When the SOA was introduced, people felt they found another extreme weapon to solve the development issues and make the project much successful. But I cannot believe it. If the developers don't follow the best practices and related disciplines, nothing can get better but more difficult to trace the problem.

When I first began to learn SOA Suite on 2010, the trainer told me a lot of advantage of it and gave me wonderful picture of it. But I couldn't believe it completely. The SOA Suite allow you to build BPEL process by dragging and dropping and I supposed it should make the process much easy to understand and be clear.  It should bring agility too. Later, I see some developers are creating giant complicated BPEL processes. It is too big to look at it and too complicated to understand it. Some giant one really make me scared.

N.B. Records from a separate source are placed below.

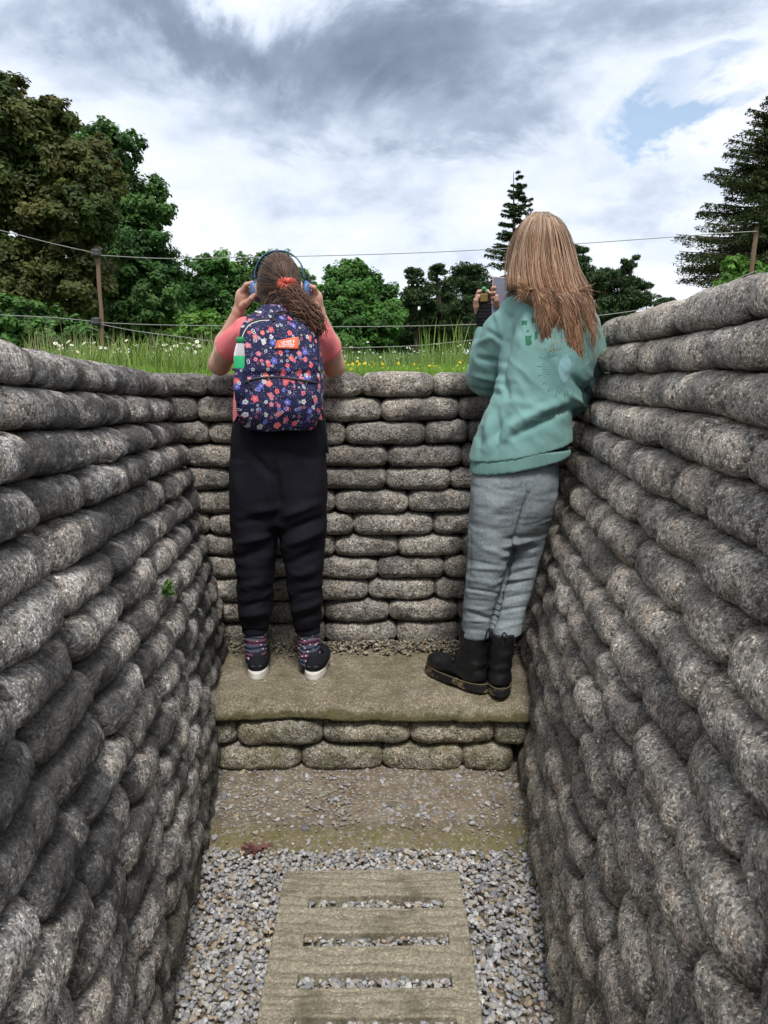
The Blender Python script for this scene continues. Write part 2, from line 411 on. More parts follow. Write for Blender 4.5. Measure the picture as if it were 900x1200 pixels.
def bark():
    m, t = mat('tree bark', .95, spec=.2); P = t.pos()
    n = t.noise(t.node('ShaderNodeMapping', {'Vector': P, 'Scale': (6, 6, 1)}).outputs[0], 3, 4)
    setb(t, t.mix(n, (.03, .025, .02), (.11, .09, .07)), t.bump(n, .5, .02)); return m
M['bark'] = bark()
def ground():
    m, t = mat('turf and soil', .95, spec=.2); P = t.pos(); z = t.sep(P)[2]
    b = t.mix(t.noise(P, 3, 6, .7), (.035, .075, .012), (.09, .15, .03))
    soil = t.mix(t.noise(P, 30, 4), (.02, .017, .012), (.06, .05, .035))
    b = t.mix(t.ramp(z, [(1.30 / 2, 0), (1.36 / 2, 1)]) if False else t.math('GREATER_THAN', z, 1.33), soil, b)
    setb(t, b, t.bump(t.noise(P, 50, 5, .7), .8, .02)); return m
M['ground'] = ground()
def wood():
    m, t = mat('weathered post wood', .85, spec=.2); P = t.pos()
    s = t.node('ShaderNodeMapping', {'Vector': P, 'Scale': (60, 60, 4)}).outputs[0]; n = t.noise(s, 1, 4)
    setb(t, t.mix(n, (.09, .06, .04), (.22, .15, .10)), t.bump(n, .5, .003)); return m
M['wood'] = wood()
M['wire'] = mat('grey fence wire', .5, (.26, .26, .25))[0]
M['wirek'] = mat('dark insulator', .6, (.03, .03, .03))[0]
def skin():
    m, t = mat('skin', .5, spec=.4); P = t.pos()
    t.b.inputs['Subsurface Weight'].default_value = .12; t.b.inputs['Subsurface Radius'].default_value = (.01, .004, .002); t.b.inputs['Subsurface Scale'].default_value = .5
    n = t.noise(P, 30, 4, .6); setb(t, t.mix(n, (.43, .225, .165), (.52, .295, .225)), t.bump(t.noise(P, 300, 3), .15, .001)); return m
M['skin'] = skin()
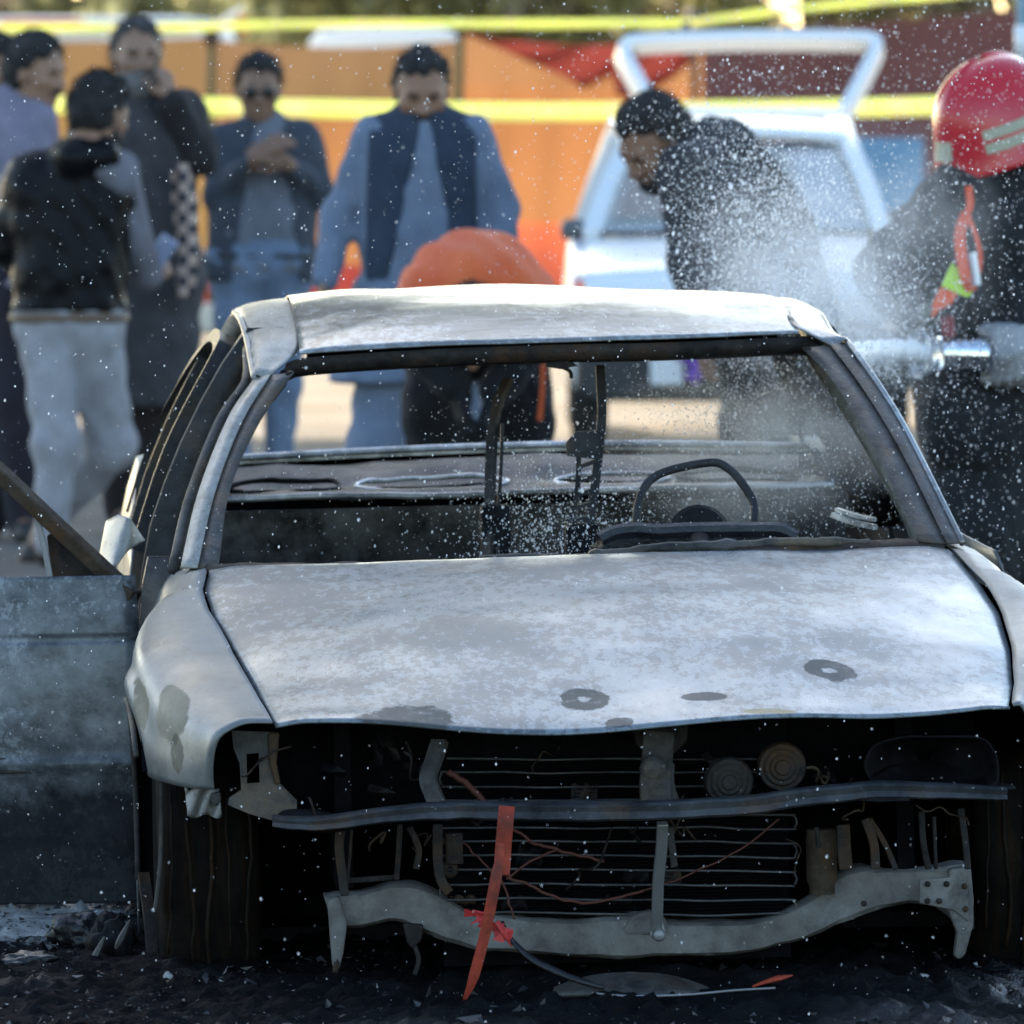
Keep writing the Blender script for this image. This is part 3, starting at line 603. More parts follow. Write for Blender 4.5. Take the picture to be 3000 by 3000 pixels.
for x, y in ((1750, 1668), (1820, 1672), (1750, 1700), (1772, 1700), (1822, 1715), (1630, 1705), (1786, 1668)): b = MB(); b.lathe([(0, .004), (.005, .003), (.0055, 0)], 10, Matrix.Translation(KF(x, y, .322)) @ Matrix.Rotation(R(90), 4, 'X')); b.obj('bolt', M['soot_rust'], o, True)
# rags hanging off the cross-member
sheet('loose_bracket', [(760, 1742), (800, 1745), (795, 1775), (778, 1790), (768, 1780)], .33, .02, M['soot_rust'])
b = MB(); b.tube([KF(780, 1780, .34), KF(790, 1810, .34), KF(782, 1840, .33)], .005, 6, 10); b.tube([KF(640, 1790, .34), KF(632, 1835, .33)], .006, 6, 6); b.obj('hanging_wire', M['soot_rust'], car, True)
# headlamp carrier panel left with its slot
outer = [(437, 1378), (525, 1382), (520, 1440), (528, 1478), (560, 1510), (560, 1528), (515, 1548), (470, 1535), (430, 1518), (432, 1505), (455, 1490), (452, 1440), (440, 1410)]
def plate_hole(name, out_pts, hole, v, depth, m):
    b = bmesh.new(); ov = [b.verts.new(p) for p in outl(out_pts, v)]; hv = [b.verts.new(p) for p in outl(hole, v)]
    eds = [b.edges.new((ov[i], ov[(i + 1) % len(ov)])) for i in range(len(ov))] + [b.edges.new((hv[i], hv[(i + 1) % len(hv)])) for i in range(len(hv))]
    bmesh.ops.triangle_fill(b, use_beauty=True, edges=eds)
    o = bm_obj(name, b, m, car); solid(o, depth, 0); return o
plate_hole('headlamp_panel', outer, [(465, 1422), (488, 1420), (490, 1476), (466, 1478)], .30, .012, M['grey_scale'])
sheet('headlamp_panel_flange', [(505, 1383), (528, 1383), (522, 1440), (530, 1478), (520, 1482), (508, 1440)], .285, .012, M['rusty'])
# crumpled tab hanging under the left wing
b = MB(); G = []
for i, fy in enumerate(np.linspace(1486, 1540, 9)):
    G.append([KF(352 + (415 - 352) * q + (fy - 1510) * .1, fy + 4 * math.sin(q * 9), .34 + .02 * math.sin(q * 14 + i * .7)) for q in np.linspace(0, 1, 16)])
o = mesh_obj('crumpled_tab', np.array([[list(p) for p in r] for r in G]).reshape(-1, 3), grid_faces(9, 16), M['pale_ash'], car); solid(o, .003, 0)
sheet('crumpled_tab_clip', [(395, 1498), (416, 1494), (418, 1512), (405, 1522), (398, 1515)], .32, .02, M['grey_scale'])
# grille brackets
b = MB(); b.strip([KF(830, 1398, .22), KF(818, 1435, .20), KF(808, 1468, .18), KF(818, 1500, .17), KF(826, 1518, .16)], .030, .012, 24); b.obj('grille_bracket', M['grey_scale'], car, True, 0, 40)
b = MB(); b.strip([KF(1243, 1380, .24), KF(1240, 1430, .22), KF(1236, 1480, .18), KF(1238, 1520, .15)], .055, .012, 20); b.strip([KF(1262, 1440, .23), KF(1262, 1480, .22), KF(1272, 1515, .2)], .02, .01, 10)
b.lathe([(0, .014), (.016, .012), (.024, .004), (.024, 0)], 16, Matrix.Translation(KF(1232, 1451, .19)) @ Matrix.Rotation(R(90), 4, 'X')); b.obj('bonnet_latch', M['grey_scale'], car, False, .003)
sheet('latch_plate', [(1192, 1372), (1300, 1366), (1296, 1400), (1270, 1425), (1225, 1425), (1200, 1405)], .27, .02, M['soot_rust'], .006)
b = MB(); b.strip([KF(1250, 1552, .17), KF(1248, 1600, .19), KF(1242, 1660, .22), KF(1240, 1720, .25), KF(1238, 1752, .27)], .020, .016, 24)
b.plate(outl([(1228, 1735), (1250, 1735), (1258, 1768), (1240, 1776), (1226, 1768)], .27), .012); b.lathe([(0, .01), (.010, .008), (.012, 0)], 12, Matrix.Translation(KF(1243, 1764, .262)) @ Matrix.Rotation(R(90), 4, 'X')); b.obj('latch_strut', M['steel'], car, False, .003)
b = MB(); b.strip([KF(1263, 1562, .2), KF(1268, 1600, .21), KF(1272, 1634, .22)], .012, .008, 10); b.obj('strut_clip', M['grey_scale'], car)
sheet('strut_foot', [(1175, 1752), (1195, 1725), (1225, 1718), (1250, 1725), (1262, 1745), (1255, 1764), (1180, 1766)], .335, .03, M['member'], .008)
# condenser: one serpentine pipe in front of a black core
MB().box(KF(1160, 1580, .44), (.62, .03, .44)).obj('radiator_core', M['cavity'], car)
b = MB(); fy0 = [1437, 1466.0, 1491, 1507, 1563, 1588, 1616, 1643, 1668, 1695, 1722, 1748]
b = MB()
rows_y = [1432, 1457, 1484, 1509, 1536, 1562, 1588, 1615, 1642, 1669, 1696, 1722]; pts = []
for k, fy in enumerate(rows_y):
    xs = (842, 1490) if k % 2 == 0 else (1490, 842)
    a, c = KF(xs[0], fy + (3 if xs[0] > 900 else 0), .36), KF(xs[1], fy + (3 if xs[1] > 900 else 0), .36)
    a.z += 0; pts += [a, a.lerp(c, .25), a.lerp(c, .5), a.lerp(c, .75), c]
    if k < len(rows_y) - 1:
        nx = KF(xs[1], rows_y[k + 1] + (3 if xs[1] > 900 else 0), .36); rr = (c.z - nx.z) / 2; sg = 1 if xs[1] > 900 else -1; pts += [Vector((c.x + sg * rr * math.sin(t_), c.y, (c.z + nx.z) / 2 + rr * math.cos(t_))) for t_ in np.linspace(0, math.pi, 9)[1:-1]]
pts = cr(pts, 900); pts[:, 2] += .0035 * fbm(pts * [7, 0, 9], 2); pts[:, 1] += .006 * fbm(pts * [5, 0, 5] + 4, 2); b.tube(pts, .0024, 6); b.obj('condenser_pipe', soot('pipe_metal', (.015, .015, .016), (.13, .13, .13), (.3, .6), 4, None, .4, spec=.3), car, True)
b = MB()
for k in range(46):
    z0 = KF(1160, 1428 + k * 6.6, .375); b.box((z0.x, z0.y, z0.z), (.60, .012, .0012))
b.obj('condenser_fins', M['cavity'], car)
# two horns
for x, y, v in ((1375, 1475, .20), (1475, 1447, .24)):
    b = MB(); b.lathe([(.0, .020), (.012, .020), (.014, .015), (.020, .016), (.024, .012), (.030, .013), (.034, .009), (.040, .010), (.043, .004), (.044, -.006), (.040, -.014), (.02, -.03), (0, -.03)], 40, Matrix.Translation(KF(x, y, v)) @ Matrix.Rotation(R(90), 4, 'X'))
    b.obj('horn', M['soot_rust'], car, True, 0, 45)
b = MB(); b.tube([KF(1515, 1450, .24), KF(1535, 1448, .25), KF(1545, 1458, .26), KF(1540, 1475, .27)], .003, 6, 14); b.obj('horn_wire', M['rusty'], car, True)
# right headlamp bowl
b = MB(); ring = [(1640, 1470), (1632, 1440), (1650, 1405), (1700, 1392), (1780, 1388), (1850, 1392), (1878, 1420), (1885, 1460), (1870, 1485), (1760, 1490), (1680, 1488)]
ro = cr(outl(ring + ring[:1], .24), 60); c = ro.mean(0); rows = np.array([ro + [0, .03, 0], ro, ro * .97 + c * .03 + [0, .004, 0], (ro - c) * .9 + c + [0, .05, 0], (ro - c) * .6 + c + [0, .12, 0], (ro - c) * .1 + c + [0, .14, 0]])
rows += .004 * fbm(rows * 20, 2)[..., None] * np.array([0, 1, .5]); o = mesh_obj('headlamp_bowl', rows.reshape(-1, 3), grid_faces(6, 60), M['soot'], car); solid(o, .003, 0)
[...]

After so many years, I have to say there is no silver bullet in software development as the issue is created by people not the technologies. For Java, the developer should create proper classes and extract proper methods to put the logic in different places leveraging the advantages of OOP and design patters to make the code re-usable and readable. For BPEL, the developer should create multiple BPEL processes to make the processes as clear as possible and as unique as possible to make it understandable and re-usable.

I still strongly believe the software programming/development is still an Art and really need the people think more and do more.  Otherwise, the people just create another mess when they criticize the mess made by somebody else.